--- To do ---
Skip the pictures, please, and write out exactly the lines from the opening of the data through the line containing "PI = math.pi".

___

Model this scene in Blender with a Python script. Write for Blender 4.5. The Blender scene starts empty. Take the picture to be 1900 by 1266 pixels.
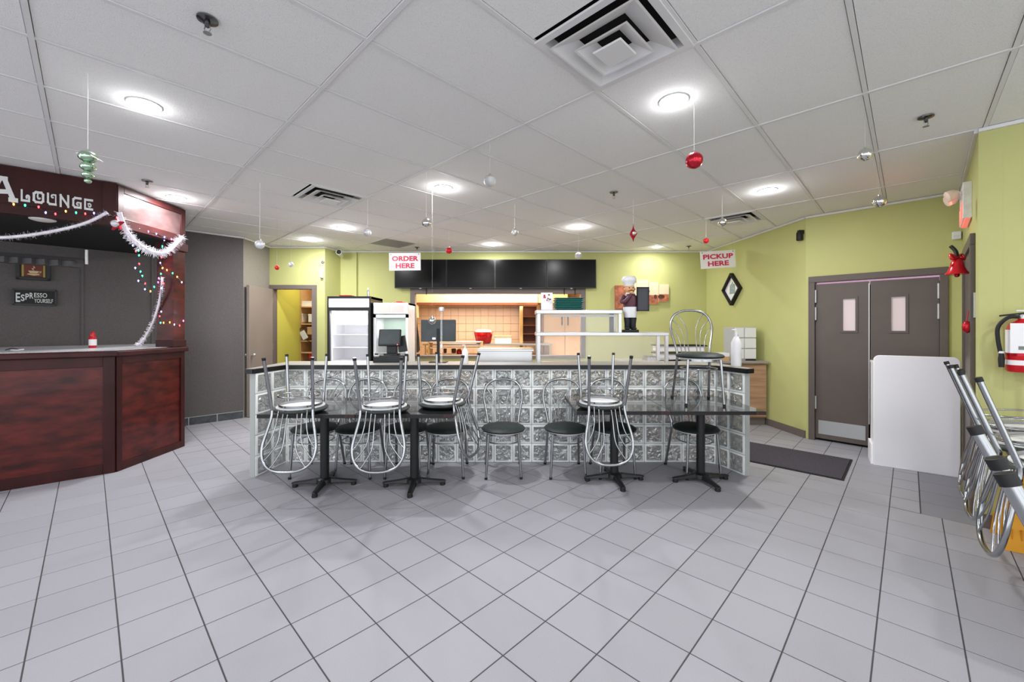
import bpy, math, random
from mathutils import Vector, Matrix
R = random.Random(7)
C = bpy.context.scene.collection
SC = bpy.context.scene
PI = math.pi

# ------------------------------------------------------------------ camera, world, exposure
H, F, HOR, CX = 1.5, 760.0, 608.0, 950.0          # eye height, focal length in px (1900 wide), horizon row, centre column
CEIL = 3.0
cam = bpy.data.cameras.new('camera'); cam.sensor_width = 36; cam.lens = 36*F/1900.0
cam.shift_y = -(633-HOR)/1900.0; cam.clip_start = .02; cam.clip_end = 100
co = bpy.data.objects.new('camera', cam); C.objects.link(co)
co.location = (0, 0, H); co.rotation_euler = (PI/2, 0, 0); SC.camera = co
SC.view_settings.view_transform = 'Standard'; SC.view_settings.look = 'None'
SC.view_settings.exposure = 0.14; SC.view_settings.gamma = 1; SC.view_settings.use_curve_mapping = False
w = bpy.data.worlds.new('daylight'); SC.world = w; w.use_nodes = True
w.node_tree.nodes['Background'].inputs[0].default_value = (.93, .96, 1, 1)
w.node_tree.nodes['Background'].inputs[1].default_value = 2.1
LAMP_W = 17.0; GLOW_W = 1.7
try:
    cy = SC.cycles; cy.max_bounces = 10; cy.diffuse_bounces = 5; cy.glossy_bounces = 4; cy.transmission_bounces = 8
    cy.transparent_max_bounces = 8; cy.sample_clamp_indirect = 4; cy.caustics_refractive = False; cy.caustics_reflective = False
    cy.use_denoising = True
except Exception: pass

# ------------------------------------------------------------------ coordinates
U = (math.cos(math.radians(45.9)), math.sin(math.radians(45.9))); V = (-U[1], U[0])     # room grid, turned 45.9 degrees
ROT_U = math.radians(45.9)
def W(u, v, z=0.0): return (u*U[0]+v*V[0], u*U[1]+v*V[1], z)
def zat(py, Y): return H-(py-HOR)/F*Y
def PX(px, py, Y): return Vector(((px-CX)/F*Y, Y, zat(py, Y)))
def ceilpt(px, py):
    Y = (CEIL-H)*F/(HOR-py); return ((px-CX)/F*Y, Y)
def hit(P, Q, px):                                   # where the sight line through column px meets the plan line PQ
    k = (px-CX)/F; dx, dy = Q[0]-P[0], Q[1]-P[1]
    t = (k*P[1]-P[0])/(dx-k*dy); L = math.hypot(dx, dy)
    return t*L, (P[0]+t*dx, P[1]+t*dy)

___

--- Final result ---
Model this scene in Blender with a Python script. Write for Blender 4.5. The Blender scene starts empty. Take the picture to be 1900 by 1266 pixels.
import bpy, math, random
from mathutils import Vector, Matrix
R = random.Random(7)
C = bpy.context.scene.collection
SC = bpy.context.scene
PI = math.pi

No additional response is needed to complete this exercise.